Labour Force Survey Analysis –  March 2017

Surge in manufacturing employment drives job gains in March

Canadian Labour Market

The Canadian labour market turned in a second consecutive tepid performance in March, in spite of strong growth in manufacturing and a few other sectors. In total, there were 19,400 net new jobs created in March, a modest improvement over the 15,300 positions added in February, but still a far cry from the 46,000+ new jobs in each of the previous two months.

employment Cda chart

Although employment did grow by about 0.1 per cent, it was not enough to absorb all the new entrants into the labour force. Because of an uptick in the participation rate, the unemployment rate rose by a single basis point, climbing to 6.7 per cent in March.
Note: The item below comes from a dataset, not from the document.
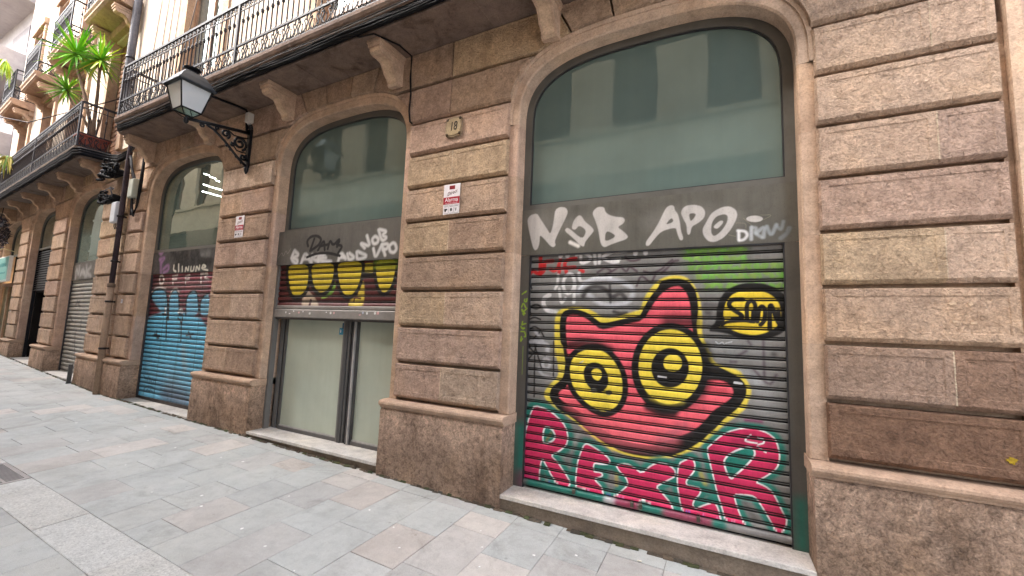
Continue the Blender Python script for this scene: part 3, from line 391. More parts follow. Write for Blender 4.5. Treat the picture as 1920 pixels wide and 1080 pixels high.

As in February, the good news in March was that job gains were heavily concentrated in full-time positions. Nearly 95 per cent of all new jobs were for full-time workers, while part-time employment increased by just 1,000 jobs.

job gains full-time chart

The biggest bright spot provincially in March was in Alberta where the struggling economy appears to be turning the corner. That province added 20,400 new jobs last month (an increase of 0.9 per cent), bringing total employment up to its highest level in a year. It was also a good month in Nova Scotia, where employment grew by 1.0 per cent (4,600 net new positions).

Alberta stats chart

Gains in those provinces were partially offset by a modest decline in Ontario, where 11,200 jobs were lost - a decrease of 0.2 per cent compared to February. Saskatchewan and PEI also posted relatively large job losses, although in both cases those declines came after unusual spikes in February.

At the industry level, job gains were heavily concentrated in three main sectors: manufacturing, wholesale and retail trade, and business services industries. Those three groupings together added 59,500 positions in March. There were also smaller gains in construction and in information, cultural and recreation services industries.

On the whole, however, there was general weakness in services sector job creation in March. While manufacturing drove job gains on the goods side, there were net 2,400 fewer services sector positions that month. Losses were relatively widespread, but led by transportation and warehousing, health care, and education.

employment growth by sector

Manufacturing Sector Labour Market
The manufacturing sector turned in a surprisingly strong performance in March. After a more-or-less steady decline in manufacturing jobs since late 2015, the sector suddenly added 24,400 new positions last month - an increase of nearly 1.5 per cent compared to February. Any dramatic month-over-month change should always be interpreted with caution, but it is worth noting that this total represents the biggest single-month jump in manufacturing employment in Canada in 15 years.

In spite of that increase, manufacturing employment is still tracking behind 2016 levels. On average, there were 29,000 fewer manufacturing jobs in Canada in the first quarter of 2017 compared to the same period last year.

mfg employment in Cda

Job gains in manufacturing were almost entirely driven by two provinces: Ontario and Alberta. Ontario added 13,000 new manufacturing positions in March, bringing sector-wide employment up to 765,800 - its highest level since May 2013. After a flat performance through most of 2016, Ontario has created more than 21,000 manufacturing jobs since November.

mfg employment growth March chart

For its part, the addition of 5,000 manufacturing jobs in Alberta represents the beginning of a turnaround for a sector that has struggled mightily in the face of lower oil prices. As the energy sector begins to gear up (in a relative sense), demand for manufactured goods is beginning to rise, prompting many Alberta businesses to re-hire workers that had been previously laid off. Although manufacturing employment rose by 4.6 per cent in March, the average number of manufacturing jobs in the province in the first quarter of 2017 is still more than 11 per cent lower compared to the same quarter in 2016.